The next time you see that sad thing in your children that they are blaming one another, just after the children have gone to sleep, think to yourself whether you got victory over it after so many years.
That’s something we have to be delivered from. First of all, delivered from in speech and then to go to a deeper level. After we finish school, we have to go on to college. And that’s the thought level – that I don’t even blame the person inwardly, that I don’t even think that it is that person’s fault.
Don’t be satisfied till you come to that level of sanctification that you do not blame others. This is the sin of Adam, which we have to find deliverance from, one hundred percent right down to the roots.

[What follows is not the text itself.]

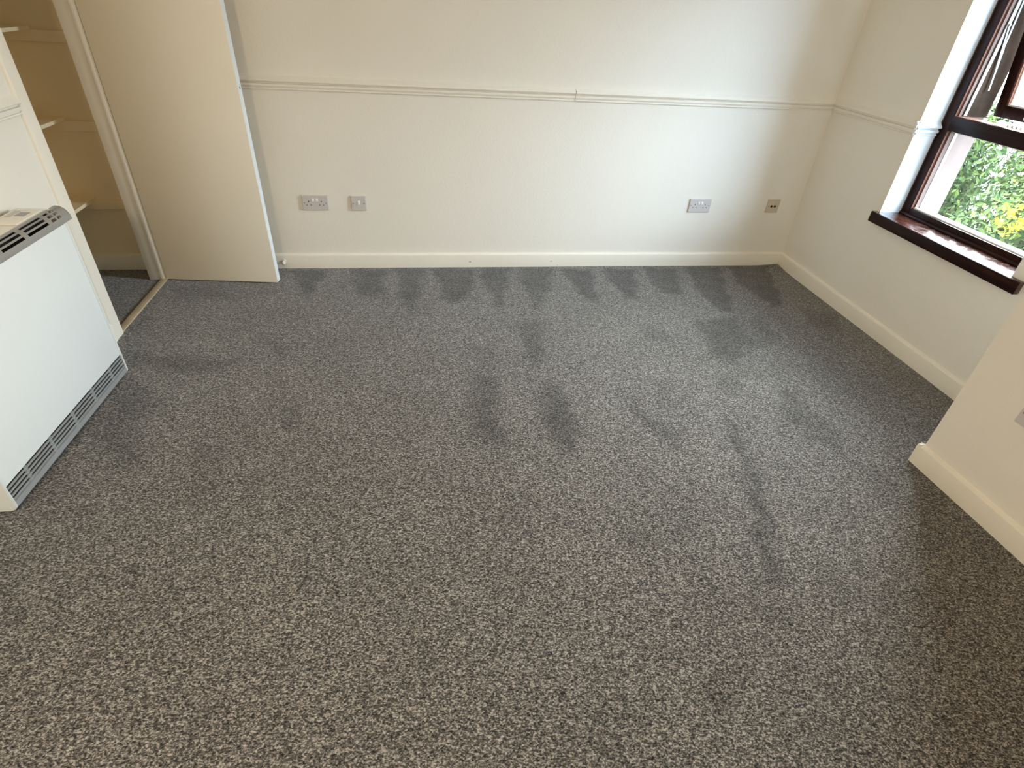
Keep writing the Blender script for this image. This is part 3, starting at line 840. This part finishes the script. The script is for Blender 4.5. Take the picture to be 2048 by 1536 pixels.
def leaf_cloud(n, rx, ry, rz, size, seed, lumps, zoff, shell=0.35):
    rnd = np.random.RandomState(seed)
    cs = []
    for _ in range(lumps):
        a = rnd.uniform(0, 2*PI); r_ = rnd.uniform(0.1, 0.62); h = rnd.uniform(-0.5, 0.75)
        cs.append((rx*r_*math.cos(a), ry*r_*math.sin(a), rz*h, rnd.uniform(0.35, 0.55)))
    P = []; 
    for i in range(n):
        c = cs[rnd.randint(len(cs))]
        v = rnd.normal(size=3); v /= np.linalg.norm(v)
        rr = c[3]*(shell+(1-shell)*rnd.rand()**0.5)
        P.append((c[0]+v[0]*rr*rx, c[1]+v[1]*rr*ry, c[2]+v[2]*rr*rz+zoff, v[0], v[1], v[2]))
    V = []; Fq = []
    for (x, y_, z, a, b_, c_) in P:
        nrm = Vector((a, b_, c_)) + Vector(rnd.normal(size=3)*0.55); nrm.normalize()
        t1 = nrm.orthogonal().normalized(); t1.rotate(Matrix.Rotation(rnd.uniform(0, 2*PI), 3, nrm).to_quaternion())
        t2 = nrm.cross(t1)
        s = size*rnd.uniform(0.6, 1.35)
        c = Vector((x, y_, z))
        k = len(V)
        V += [c-t1*s*0.9, c+t2*s*0.42+nrm*s*0.12, c+t1*s, c-t2*s*0.42+nrm*s*0.12]
        Fq += [(k, k+1, k+2), (k, k+2, k+3)]
    me = bpy.data.meshes.new('leaves'); me.from_pydata([tuple(v) for v in V], [], Fq); me.update()
    return me

def shrub(label, loc, r, leafmat, seed, n=5200, flowers=0, rz=None, size=0.055):
    rz = rz or r*0.95
    s = thing('garden_shrub', label, 'shrub', loc, 0, 'shrubs outside the window')
    me = leaf_cloud(n, r, r, rz, size, seed, 16, rz*1.0)
    me.materials.append(leafmat)
    o = bpy.data.objects.new('foliage', me); COL.objects.link(o); o.parent = s
    if flowers:
        me = leaf_cloud(flowers, r*1.02, r*1.02, rz*1.02, 0.030, seed, 16, rz*1.0, 0.95)
        me.materials.append(M_flower)
        o = bpy.data.objects.new('flowers', me); COL.objects.link(o); o.parent = s; o['label'] = 'bright yellow flowers'; o['kind'] = 'stuff'
    bm = B()
    rnd = random.Random(seed)
    for k in range(7):
        a = k*0.9+rnd.random(); cyl(bm, (0.05*math.cos(a), 0.05*math.sin(a), 0), (r*0.55*math.cos(a), r*0.55*math.sin(a), rz*1.3), 0.03, 0.008, 6)
    obj('stems', bm, M_stem, s)
    return s
shrub('bushy green shrub outside, seen through the left of the lower pane', (4.4, 5.6, -2.7), 1.3, M_leaf, 11, 19000, 0, 1.55)
sb = shrub('green shrub outside, at the right of the lower pane, with a yellow flower spray', (7.3, 4.75, -2.6), 1.25, M_leaf2, 12, 19000, 60, 1.50)
me = leaf_cloud(120, 0.27, 0.27, 0.22, 0.033, 5, 7, 0.0, 0.5)
me.materials.append(M_flower)
o = bpy.data.objects.new('flower_spray', me); COL.objects.link(o); o.parent = sb; o.location = (-1.10, 0.14, 2.40); o['kind'] = 'stuff'; o['label'] = 'bright yellow flower spray'
shrub('lime green shrub outside, behind the others near the top of the lower pane', (7.9, 8.0, -2.6), 1.5, M_leaf2, 14, 17000, 60, 1.60)
shrub('yellow flowering shrub outside, seen through the open top sash', (10.6, 7.7, -2.4), 1.6, M_leaf2, 15, 15000, 1500, 1.85)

Jesus has come to lay the axe to the root. Then you can be like the publican who can say:
“Lord, be merciful to me, the sinner in the house.”
Let’s forget about Bangalore. Let’s begin with our own house. “Lord, I am the sinner in the house.” If we don’t get through that point, we’ll never reach this post-graduate level of considering ourselves the sinner in Bangalore. It’s so difficult to find ourselves as the sinner in that small house with three or four people. There’s a salvation there.
And we see here that Adam acknowledges that she was with him when it says “this woman whom thou gave us to be with me.” She was with him, just like it says earlier in verse six, she was with him when all this conversation was going on with the devil. “And she gave me from the tree, and I ate.”
All he had to do was to say, “I ate.” That would have been the answer to God’s question. But instead of saying, “I ate,” it’s all this modification and then “I ate.” And you see that in children. “Did you hit him?” First four, five, six sentences, and then “I hit him.” It’s the same old thing that we see here with Adam. And they got it from us, their parents.
God’s Grace in Judgment
So we see this so that we can get salvation from it in our life. When we have sinned, we don’t put the blame on anybody else or our circumstances or any such things. But say, “Lord, I take that myself. I want to humble myself.”
And the Lord God said to the woman, “What is this you have done?” And the woman puts the blame on the serpent. She’s come out of Adam’s side, so she’s got the same nature to put the blame on someone else. The Lord God punishes the serpent.
It’s a wonderful picture of grace here. He begins with punishing the serpent, not man and woman. He has come to deliver us from the serpent. Be encouraged from that, that before He says anything to Adam and Eve, He pronounces judgment on the serpent. He says, “You’re cursed,” verse fourteen.
That is the thing that encourages me – that God is on my side even though I have sinned. He’s on my side against the devil. And therefore, I can be honest with God. He’s the only friend I have against the devil. And if I can be honest with Him, He can deliver me completely.